Repartition the Drobo and restore your data from backup... er, wait - you do have a backup, don't you?

RAID is not a backup.

All your data kept in one place is not a backup.

5TB sounds like a lot of effort to replace.

Maybe acquire another NAS (Drobo or better, e.g. QNAP or Synology) Partition that for your 2 Time Machines, and transfer the data over from the Drobo so it's duplicated. Keep one elsewhere so you can consider it a backup.
posted by dirm at 4:31 PM on November 3, 2011


Response by poster: Worse case, spend 10 bucks on s3 storage, upload the storage over a week and then download it.

One week huh? Let's do the math:

5TB = 5,368,709,120kb

I upload at a BLAZING 40kb/sec.

According to my calculations, that menas it will take me about 4 years to upload that data.

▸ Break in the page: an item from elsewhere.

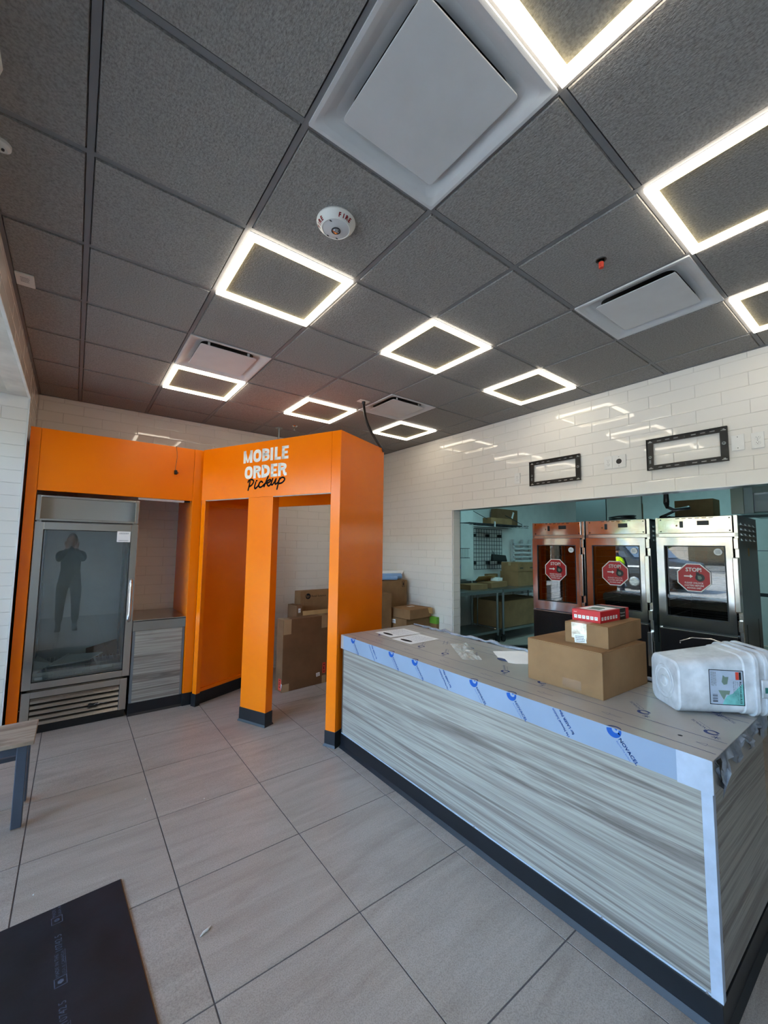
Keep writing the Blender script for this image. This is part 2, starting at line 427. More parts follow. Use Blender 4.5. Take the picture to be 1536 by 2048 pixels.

And no, I don't need a backup. If one drive dies, I pop a new one in and poof, I'm good to go. Maybe once I have a higher bandwidth I can think about the idea of uploading some of that data to the cloud. But um... yeah 4 years.
posted by darkgroove at 5:52 AM on November 4, 2011


No backup. What if two drives die? What if drobo falls off shelf into bucket of cooling oil? What if repartitioning goes bad?